CARING, which (BONUS!) is produced and directed by women and features a diverse all-female cast, really gets to the heart of this thing called motherhood, which threatens to smack us all in the face (literally, with a size 9T foot) on a daily basis. (I know a dad whose little GIRL broke his nose with a rambunctious hug. No joke.) The show isn’t afraid to air out the yucky stuff, the unpleasant parts we all try to keep hidden. Our own fears as parents, and the parts we can’t stand. In the episode “Girls Night,” Vicky gives us something to really chew on when, slightly drunk, she explains to Amy how she gets by. “Do you want to know why I succeed? It’s because that’s what I fucking choose. I put myself, and what I want, first, and fuck ’em if they say that that’s selfish. It is called self-care, and it fucking works! … I make my own decisions. That’s what makes me a better woman.”

If that sounds harsh, or self-centered, or WRONG, then guess what? This show is doing its job. Saying the things we wouldn’t say ourselves, but that need to be said, by somebody, for the love of God.
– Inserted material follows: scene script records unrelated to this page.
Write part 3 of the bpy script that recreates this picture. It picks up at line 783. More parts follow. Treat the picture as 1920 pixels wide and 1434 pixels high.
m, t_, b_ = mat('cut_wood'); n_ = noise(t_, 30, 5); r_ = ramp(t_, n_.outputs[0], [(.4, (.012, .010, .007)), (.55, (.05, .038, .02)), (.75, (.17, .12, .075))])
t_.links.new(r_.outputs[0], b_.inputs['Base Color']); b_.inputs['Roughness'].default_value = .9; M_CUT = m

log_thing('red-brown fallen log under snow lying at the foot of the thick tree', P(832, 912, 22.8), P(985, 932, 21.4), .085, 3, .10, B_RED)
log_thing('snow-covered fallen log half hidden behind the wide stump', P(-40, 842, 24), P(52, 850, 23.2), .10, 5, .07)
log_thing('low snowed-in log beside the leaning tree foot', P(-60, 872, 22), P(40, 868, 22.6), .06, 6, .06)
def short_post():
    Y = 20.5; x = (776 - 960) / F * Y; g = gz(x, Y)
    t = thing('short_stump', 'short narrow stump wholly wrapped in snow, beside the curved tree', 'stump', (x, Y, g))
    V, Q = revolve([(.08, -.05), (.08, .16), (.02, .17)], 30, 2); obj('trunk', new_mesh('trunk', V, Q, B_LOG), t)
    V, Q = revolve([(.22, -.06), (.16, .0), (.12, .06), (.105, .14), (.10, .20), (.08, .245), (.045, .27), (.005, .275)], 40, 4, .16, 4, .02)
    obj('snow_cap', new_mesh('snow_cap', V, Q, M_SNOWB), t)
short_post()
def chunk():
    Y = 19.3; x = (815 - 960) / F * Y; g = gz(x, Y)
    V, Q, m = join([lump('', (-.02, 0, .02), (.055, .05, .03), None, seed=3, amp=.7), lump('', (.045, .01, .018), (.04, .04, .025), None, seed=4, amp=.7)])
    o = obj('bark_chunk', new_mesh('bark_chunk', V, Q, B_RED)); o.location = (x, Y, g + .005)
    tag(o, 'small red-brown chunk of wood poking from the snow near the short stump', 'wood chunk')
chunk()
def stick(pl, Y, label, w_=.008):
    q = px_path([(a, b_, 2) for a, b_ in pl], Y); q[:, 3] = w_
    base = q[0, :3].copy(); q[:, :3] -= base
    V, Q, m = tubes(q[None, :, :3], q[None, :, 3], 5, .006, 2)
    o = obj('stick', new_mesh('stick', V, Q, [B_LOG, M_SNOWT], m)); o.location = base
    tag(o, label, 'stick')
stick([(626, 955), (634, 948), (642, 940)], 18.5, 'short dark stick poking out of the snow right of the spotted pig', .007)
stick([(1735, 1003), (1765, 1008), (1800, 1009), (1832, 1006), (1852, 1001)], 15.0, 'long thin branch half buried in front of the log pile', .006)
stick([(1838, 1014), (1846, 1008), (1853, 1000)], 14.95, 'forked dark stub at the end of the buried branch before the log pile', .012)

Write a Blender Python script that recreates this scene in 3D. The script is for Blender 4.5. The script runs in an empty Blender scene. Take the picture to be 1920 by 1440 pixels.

I hope you enjoy CARING as much as I have. You can watch out for new episodes here! I’m excited to keep my eye on this show, which really fills a need for us moms in the throes of parenting small, wild animals (I mean, children), telling its story with an organically diverse cast, and keeping it (snottily, spit-uppily) real. I really felt like the show GOT me. Then I drank a glass of vodka and organized my kids’ sock drawer.